If I could have a wish, it would be that I not be asked about wedding stuffs anymore. I'd be content to start with not having anyone ask anything related to "So, Cinderella, how are wedding plans?" for a whole 24 hours. Then maybe the next goal would be 48 hours, and so on. Maybe people would forget about it completely.

Yes, I do understand that people are excited for me and want to share in the happiness and joy. That's great. I feel loved. I really do. By the time that I rotate through everyone that I see on a more or less frequent basis, and everyone wants to check up, it feels like I'm being asked all the time by everyone. Am I overreacting? Probably. It's so annoying, though. Then I feel bad for being annoyed, when all people are wanting is to be nice and helpful. Can you tell I'm green? :)

And oddly enough, it's SO much less threatening when it's online than in person. In person, the person is standing there, waiting for an answer. I have social norms to uphold. Online, I can take my sweet time. I don't have to answer right away. There's so much less pressure, and I have a moment or two extra to word things exactly the way I want to.

I don't hate you. Please don't hate me.

Right now, there's not a date. When there is, I'll let you know.

Caffeine and Venting

Okay, friends. I made the mistake tonight of drinking caffeine later than I should have and watching 24. So, here I am.

Before I start, this is a vent post. This means that the things I am venting about are not meant to offend those who may still read this every once in a while. If the things I'm about to discuss describe you perfectly, I probably don't actually hate you.
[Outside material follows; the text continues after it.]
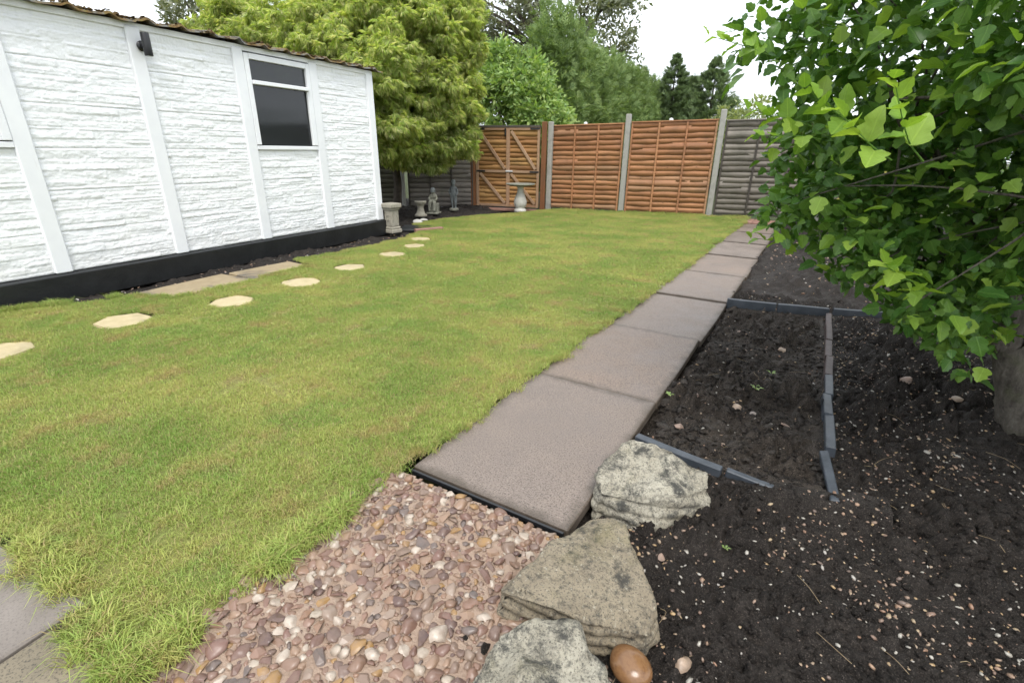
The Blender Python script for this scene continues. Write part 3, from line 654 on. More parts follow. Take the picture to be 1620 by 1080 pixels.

So please don't hate me. They just need to be removed from the system, you know?

***************************************************************************************

Wedding stuff is not something I enjoy. As I just mentioned, I'm getting married. Contrary to the way things commonly seem to be, I do NOT look forward to planning "my wedding." I don't care about chair covers. Or sashes. Or flimsy chairs that "look elegant." Does it all look elegant? Yes. Can they make a room look fabulous? Absolutely. But have you even thought about what it takes the servers to put them up and take them down? It takes a LONG TIME. And will that much extra money make your marriage that much better? What about my student loans? What about my car payment? What if I'd like to have a couch to sit on or a table to eat dinner on?

I don't care about color coordination. I'm not going to be offended if anyone wears a particular color to my event. I find black to be an elegant color. (My cousin thinks it's bad luck for people to wear black to a wedding.) To my bridesmaids: You will not exist. Since you don't exist, I won't be buying you dresses, corsages, makeovers, haircuts or nail jobs. Or presents. Often, the colors that people pick don't look that great anyway, clash with the room, and will be out of style in six months. YES. Six months. Unless you pick like, red & black. Or navy blue and black.

As far as the wedding day goes, do not expect it to be perfect. It's not possible for it to be 100% perfect. If you think it will be, you are wrong. If everything goes perfectly for the ceremony and the dress and the flowers, something will happen with the cake. If it doesn't, something will happen with the dinner (like the servers might bring out the wrong dressing. Or spill cranberry juice on your wedding gown). They won't mean to do it. It'll just happen. Or 10 guests will all say that they're allergic to shellfish when you order a dinner entree for the party that has a seafood sauce. They'll say that whether they actually ARE, or whether they're too picky to just remove the offending chunks of the sauce. Then it'll slow down the serving staff, but you'll be tempted to be mad at them anyway, even though they're trying their best. It's not like they're sitting back in the back, thinking it'd be funny if they just ignored you.

I just don't care. It's too much energy. It's too much work. And I'll just end up offending people that I care about that do care about stuff like that. But when I see it all the time, it just gets really old really quickly. No, I do not care about being a "Princess for the Day." No, it's not "My Day." No, I have not been planning my wedding day since age 12. And no, I will not be hiring someone to sing "Sunrise, Sunset" during any part of my "event."

{End Rant....for now}

Oh, By The Way...

I imagine most of you know by now that I am engaged. We don't have a date yet. Yes, I'm okay with that.